With the exception of fppProbe( ), the higher-level facilities in dbgLib and usrLib should be used instead of these routines. For information about architecture-independent access mechanisms, see the manual entry for fppLib.

INITIALIZATION

To activate floating-point support, fppInit( ) must be called before any tasks using the coprocessor are spawned. This is done by the root task, usrRoot( ), in usrConfig.c. See the manual entry for fppLib.

NOTE X86

There are two kind of floating-point contexts and set of routines for each kind. One is 108 bytes for older FPU (i80387, i80487, Pentium) and older MMX technology and fppSave( ), fppRestore( ), fppRegsToCtx( ), and fppCtxToRegs( ) are used to save and restore the context, convert to or from the FPPREG_SET. The other is 512 bytes for newer FPU, newer MMX technology and streaming SIMD technology (PentiumII, III, 4) and fppXsave( ), fppXrestore( ), fppXregsToCtx( ), and fppXctxToRegs( ) are used to save and restore the context, convert to or from the FPPREG_SET. Which to use is automatically detected by checking CPUID information in fppArchInit( ). And fppTaskRegsSet( ) and fppTaskRegsGet( ) access the appropriate floating-point context. The bit interrogated for the automatic detection is the "Fast Save and Restore" feature flag.

NOTE X86 INITIALIZATION

To activate floating-point support, fppInit( ) must be called before any tasks using the coprocessor are spawned. If INCLUDE_FLOATING_POINT is defined in configAll.h, this is done by the root task, usrRoot( ), in usrConfig.c.

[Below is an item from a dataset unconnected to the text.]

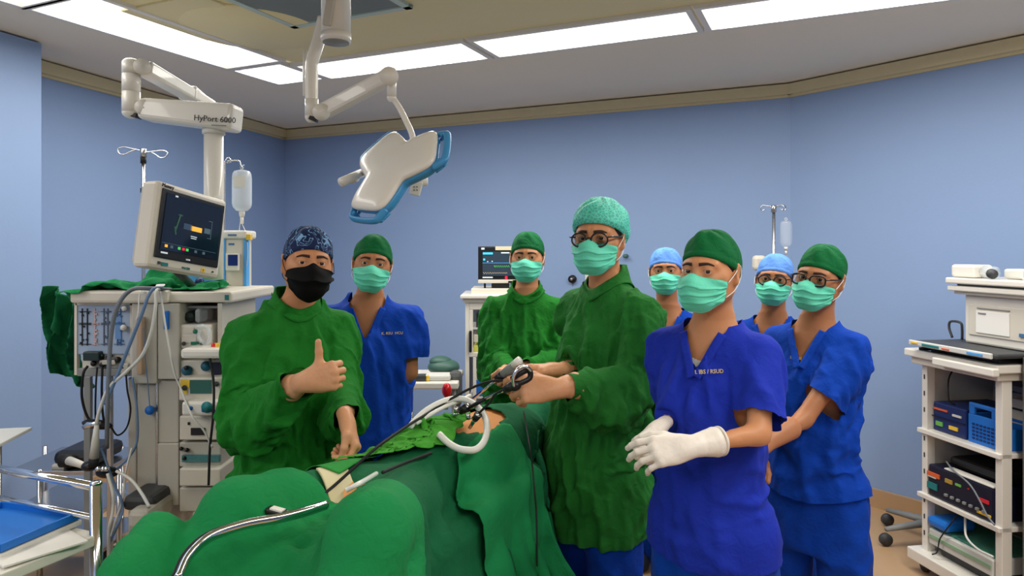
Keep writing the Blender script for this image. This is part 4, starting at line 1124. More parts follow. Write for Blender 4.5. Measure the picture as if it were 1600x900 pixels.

NOTE X86 VX FP TASK OPTION

Saving and restoring floating-point registers adds to the context switch time of a task. Therefore, floating-point registers are not saved and restored for every task. Only those tasks spawned with the task option VX_FP_TASK will have floating-point state, MMX technology state, and streaming SIMD state saved and restored.

NOTE: If a task does any floating-point operations, MMX operations, and streaming SIMD operation, it must be spawned with VX_FP_TASK. It is deadly to execute any floating-point operations in a task spawned without VX_FP_TASK option, and very difficult to find. To detect that illegal/unintentional/accidental floating-point operations, a new API and mechanism is added. The mechanism is to enable or disable the FPU by toggling the TS flag in the CR0 in the new task switch hook routine - fppArchSwitchHook( ) - respecting the VX_FP_TASK option. If VX_FP_TASK option is not set in the switching-in task, the FPU is disabled. Thus the device-not-available exception will be raised if that task does any floating-point operations. This mechanism is disabled in the default. To enable, call the enabler - fppArchSwitchHookEnable( ) - with a parameter TRUE(1). A parameter FALSE(0) disables the mechanism.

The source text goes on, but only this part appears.